The landscape of the Apollo 17 landing site can only be described as dramatic. It is located in the Taurus-Littrow Valley on the southeastern rim of the Serenitatis basin, near Mare Serenitatis (Figure 1).

Apollo Metric image (frame ID AS15-M-0566) Apollo 15 metric image frame showing the Taurus-Littrow Valley.

 
Figure 1. Apollo 15 metric frame AS15-M-0566, showing the Taurus-Littrow valley. The area shown in Figure 2 has been highlighted (Apollo Image AS15-M-0566 [NASA/JSC/Arizona State University])

The Taurus-Littrow Valley lies between two hills called the South Massif and the North Massif (Figure 2). The floor of the valley is where United States Astronauts Eugene A. Cernan and Harrison H. Schmitt spent three days exploring in 1972, the last time to date that humans have directly explored another world. The floor of the valley is made up of mare basalts -- the same lavas that flooded Mare Serenitatis to the west. The relatively flat valley floor is interrupted by a scarp, called the Lee-Lincoln scarp, that trends roughly north-south between the South Massif and the North Massif.

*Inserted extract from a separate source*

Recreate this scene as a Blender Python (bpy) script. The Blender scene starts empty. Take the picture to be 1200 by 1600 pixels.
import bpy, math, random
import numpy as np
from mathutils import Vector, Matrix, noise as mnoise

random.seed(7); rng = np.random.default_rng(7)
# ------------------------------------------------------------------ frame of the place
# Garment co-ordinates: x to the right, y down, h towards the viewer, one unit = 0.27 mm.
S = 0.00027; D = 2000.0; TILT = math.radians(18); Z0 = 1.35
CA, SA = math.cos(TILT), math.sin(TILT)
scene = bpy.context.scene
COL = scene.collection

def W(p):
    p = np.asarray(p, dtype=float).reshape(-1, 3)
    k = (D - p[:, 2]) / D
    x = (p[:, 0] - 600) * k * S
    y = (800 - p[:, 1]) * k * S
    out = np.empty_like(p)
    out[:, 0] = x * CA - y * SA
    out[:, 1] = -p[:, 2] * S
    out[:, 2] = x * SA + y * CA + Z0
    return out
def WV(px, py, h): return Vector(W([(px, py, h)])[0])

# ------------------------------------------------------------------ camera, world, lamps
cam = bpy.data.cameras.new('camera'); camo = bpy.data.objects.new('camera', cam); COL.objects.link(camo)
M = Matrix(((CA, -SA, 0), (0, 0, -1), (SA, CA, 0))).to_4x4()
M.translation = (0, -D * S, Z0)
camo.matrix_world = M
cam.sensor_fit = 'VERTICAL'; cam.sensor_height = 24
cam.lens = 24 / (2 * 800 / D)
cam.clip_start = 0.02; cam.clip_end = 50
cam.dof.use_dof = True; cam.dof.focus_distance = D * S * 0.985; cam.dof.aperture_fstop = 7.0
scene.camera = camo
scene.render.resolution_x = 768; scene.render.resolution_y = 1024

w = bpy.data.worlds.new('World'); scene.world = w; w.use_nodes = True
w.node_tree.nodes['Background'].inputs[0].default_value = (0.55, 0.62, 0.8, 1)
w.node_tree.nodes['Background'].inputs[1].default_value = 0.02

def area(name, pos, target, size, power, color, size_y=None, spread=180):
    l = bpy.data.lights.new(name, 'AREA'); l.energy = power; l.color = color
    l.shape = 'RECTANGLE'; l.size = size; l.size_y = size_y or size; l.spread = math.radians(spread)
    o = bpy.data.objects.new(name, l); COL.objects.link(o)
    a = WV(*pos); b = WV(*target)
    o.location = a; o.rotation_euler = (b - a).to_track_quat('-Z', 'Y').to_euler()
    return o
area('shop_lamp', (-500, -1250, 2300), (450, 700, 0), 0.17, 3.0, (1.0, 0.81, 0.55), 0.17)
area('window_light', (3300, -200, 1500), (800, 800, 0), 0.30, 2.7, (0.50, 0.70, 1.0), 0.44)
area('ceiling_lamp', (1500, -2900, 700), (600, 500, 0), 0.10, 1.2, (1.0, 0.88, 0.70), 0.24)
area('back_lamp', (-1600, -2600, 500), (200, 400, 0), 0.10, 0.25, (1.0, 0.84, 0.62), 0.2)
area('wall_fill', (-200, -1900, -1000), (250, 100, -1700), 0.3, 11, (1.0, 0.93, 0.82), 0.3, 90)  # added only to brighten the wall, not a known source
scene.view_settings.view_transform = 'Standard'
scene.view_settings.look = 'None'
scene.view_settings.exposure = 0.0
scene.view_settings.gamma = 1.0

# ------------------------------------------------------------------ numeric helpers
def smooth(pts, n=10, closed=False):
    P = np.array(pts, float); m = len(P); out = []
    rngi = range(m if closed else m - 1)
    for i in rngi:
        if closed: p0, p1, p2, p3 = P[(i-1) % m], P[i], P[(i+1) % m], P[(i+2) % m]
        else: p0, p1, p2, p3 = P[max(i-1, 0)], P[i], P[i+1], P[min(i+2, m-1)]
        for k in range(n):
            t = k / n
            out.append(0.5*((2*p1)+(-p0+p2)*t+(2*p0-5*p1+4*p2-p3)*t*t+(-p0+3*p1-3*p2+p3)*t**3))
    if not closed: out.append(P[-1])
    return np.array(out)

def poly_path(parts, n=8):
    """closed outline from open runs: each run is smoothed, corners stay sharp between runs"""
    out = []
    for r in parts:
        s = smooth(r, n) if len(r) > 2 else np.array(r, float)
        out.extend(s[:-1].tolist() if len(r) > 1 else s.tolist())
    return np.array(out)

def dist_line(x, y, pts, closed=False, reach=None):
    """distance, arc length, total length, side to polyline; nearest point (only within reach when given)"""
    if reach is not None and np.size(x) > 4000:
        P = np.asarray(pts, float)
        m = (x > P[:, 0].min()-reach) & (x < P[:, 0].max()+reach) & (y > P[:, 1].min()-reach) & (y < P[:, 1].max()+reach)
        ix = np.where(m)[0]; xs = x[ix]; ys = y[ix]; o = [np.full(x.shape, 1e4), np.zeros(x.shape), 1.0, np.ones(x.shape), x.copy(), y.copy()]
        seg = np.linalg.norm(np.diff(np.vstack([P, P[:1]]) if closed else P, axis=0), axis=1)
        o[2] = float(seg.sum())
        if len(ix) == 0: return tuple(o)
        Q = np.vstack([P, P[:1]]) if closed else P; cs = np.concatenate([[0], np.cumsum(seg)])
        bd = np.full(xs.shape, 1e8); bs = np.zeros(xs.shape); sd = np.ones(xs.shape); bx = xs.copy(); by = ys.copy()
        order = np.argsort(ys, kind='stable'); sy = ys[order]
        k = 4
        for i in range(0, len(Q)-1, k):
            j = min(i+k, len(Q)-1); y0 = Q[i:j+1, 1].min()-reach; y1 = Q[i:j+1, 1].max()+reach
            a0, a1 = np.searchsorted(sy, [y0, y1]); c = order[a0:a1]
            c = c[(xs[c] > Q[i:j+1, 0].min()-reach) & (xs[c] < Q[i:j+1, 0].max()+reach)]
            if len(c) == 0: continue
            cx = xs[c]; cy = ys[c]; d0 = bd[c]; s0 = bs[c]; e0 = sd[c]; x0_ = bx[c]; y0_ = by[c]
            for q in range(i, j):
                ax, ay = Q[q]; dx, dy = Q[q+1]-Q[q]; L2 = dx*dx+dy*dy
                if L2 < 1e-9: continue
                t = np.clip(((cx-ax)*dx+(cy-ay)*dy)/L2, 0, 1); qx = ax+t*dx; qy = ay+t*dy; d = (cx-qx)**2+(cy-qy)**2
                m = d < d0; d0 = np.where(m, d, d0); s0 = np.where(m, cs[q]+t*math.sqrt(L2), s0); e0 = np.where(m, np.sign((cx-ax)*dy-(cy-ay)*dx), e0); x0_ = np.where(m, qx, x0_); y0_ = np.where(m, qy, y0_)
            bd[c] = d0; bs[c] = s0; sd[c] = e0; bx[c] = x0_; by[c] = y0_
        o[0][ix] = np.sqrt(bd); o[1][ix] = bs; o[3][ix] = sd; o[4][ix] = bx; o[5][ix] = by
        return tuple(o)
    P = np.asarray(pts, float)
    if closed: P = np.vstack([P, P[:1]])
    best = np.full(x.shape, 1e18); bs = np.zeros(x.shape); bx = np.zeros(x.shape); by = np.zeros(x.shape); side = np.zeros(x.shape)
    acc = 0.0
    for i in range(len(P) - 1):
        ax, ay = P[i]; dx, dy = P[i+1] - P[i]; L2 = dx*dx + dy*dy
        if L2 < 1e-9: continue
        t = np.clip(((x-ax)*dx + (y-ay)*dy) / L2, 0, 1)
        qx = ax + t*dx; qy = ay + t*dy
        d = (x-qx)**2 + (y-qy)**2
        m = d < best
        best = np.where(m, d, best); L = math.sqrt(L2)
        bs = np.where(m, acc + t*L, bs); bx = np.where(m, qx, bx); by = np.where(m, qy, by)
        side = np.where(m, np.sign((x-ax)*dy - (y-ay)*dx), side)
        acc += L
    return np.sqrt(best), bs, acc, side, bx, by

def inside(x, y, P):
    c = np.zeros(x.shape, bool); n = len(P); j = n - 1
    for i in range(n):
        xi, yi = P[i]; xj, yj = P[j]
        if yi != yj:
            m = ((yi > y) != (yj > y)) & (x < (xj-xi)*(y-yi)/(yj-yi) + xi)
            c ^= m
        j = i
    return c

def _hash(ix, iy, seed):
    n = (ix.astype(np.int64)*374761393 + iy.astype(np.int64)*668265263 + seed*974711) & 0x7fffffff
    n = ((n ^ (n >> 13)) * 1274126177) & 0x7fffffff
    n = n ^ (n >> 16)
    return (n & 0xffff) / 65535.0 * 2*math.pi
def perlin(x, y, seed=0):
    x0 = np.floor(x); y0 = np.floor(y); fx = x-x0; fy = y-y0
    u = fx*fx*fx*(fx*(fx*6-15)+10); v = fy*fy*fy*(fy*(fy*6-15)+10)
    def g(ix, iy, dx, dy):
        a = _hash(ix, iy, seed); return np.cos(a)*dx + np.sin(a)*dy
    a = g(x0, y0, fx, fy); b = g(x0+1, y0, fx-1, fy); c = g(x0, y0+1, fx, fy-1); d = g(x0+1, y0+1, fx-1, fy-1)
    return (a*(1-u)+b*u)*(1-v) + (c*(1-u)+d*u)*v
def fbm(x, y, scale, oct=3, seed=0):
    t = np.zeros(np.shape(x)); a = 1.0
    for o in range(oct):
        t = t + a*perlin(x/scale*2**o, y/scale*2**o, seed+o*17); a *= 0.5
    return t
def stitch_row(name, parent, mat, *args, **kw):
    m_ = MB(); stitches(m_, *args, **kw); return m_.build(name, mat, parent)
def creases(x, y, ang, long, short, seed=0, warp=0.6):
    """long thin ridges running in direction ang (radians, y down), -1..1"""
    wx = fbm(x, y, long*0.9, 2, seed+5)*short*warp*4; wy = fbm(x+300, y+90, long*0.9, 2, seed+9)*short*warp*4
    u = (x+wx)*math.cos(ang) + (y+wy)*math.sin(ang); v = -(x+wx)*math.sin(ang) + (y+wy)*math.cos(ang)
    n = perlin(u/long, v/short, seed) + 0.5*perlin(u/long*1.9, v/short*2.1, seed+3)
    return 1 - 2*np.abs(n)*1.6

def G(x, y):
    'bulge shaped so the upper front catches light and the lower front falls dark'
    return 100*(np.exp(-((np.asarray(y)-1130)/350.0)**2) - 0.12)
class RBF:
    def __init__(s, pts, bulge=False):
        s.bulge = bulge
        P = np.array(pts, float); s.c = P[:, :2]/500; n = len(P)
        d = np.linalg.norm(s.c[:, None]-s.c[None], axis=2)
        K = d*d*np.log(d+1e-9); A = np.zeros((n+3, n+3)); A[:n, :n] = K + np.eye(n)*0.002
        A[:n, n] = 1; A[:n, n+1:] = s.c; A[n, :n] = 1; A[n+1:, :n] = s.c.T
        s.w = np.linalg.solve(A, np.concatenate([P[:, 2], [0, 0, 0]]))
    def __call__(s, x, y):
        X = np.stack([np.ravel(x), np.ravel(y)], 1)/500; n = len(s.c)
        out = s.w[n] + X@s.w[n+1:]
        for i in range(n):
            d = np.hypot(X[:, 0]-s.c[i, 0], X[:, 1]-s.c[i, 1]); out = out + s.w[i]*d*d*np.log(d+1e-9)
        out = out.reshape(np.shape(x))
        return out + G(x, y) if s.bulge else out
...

Apollo Metric image (frame ID AS15-M-0566) Close-up of Apollo 17 landing site, with geographic features highlighted.

 
Figure 2. Close-up view of the area highlighted in Figure 1, showing the Apollo 17 landing site (arrow). Some of the major geographic features of the Taurus-Littrow valley have been labeled. The location of the Lee-Lincoln scarp has been highlighted with a dotted line that is slightly to the left of the scarp's actual position. Close-up of Apollo 15 metric frame AS15-M-0566 (Apollo Image AS15-M-0566 [NASA/JSC/Arizona State University])

What is the origin of the scarp that offsets the floor of the Taurus-Littrow Valley?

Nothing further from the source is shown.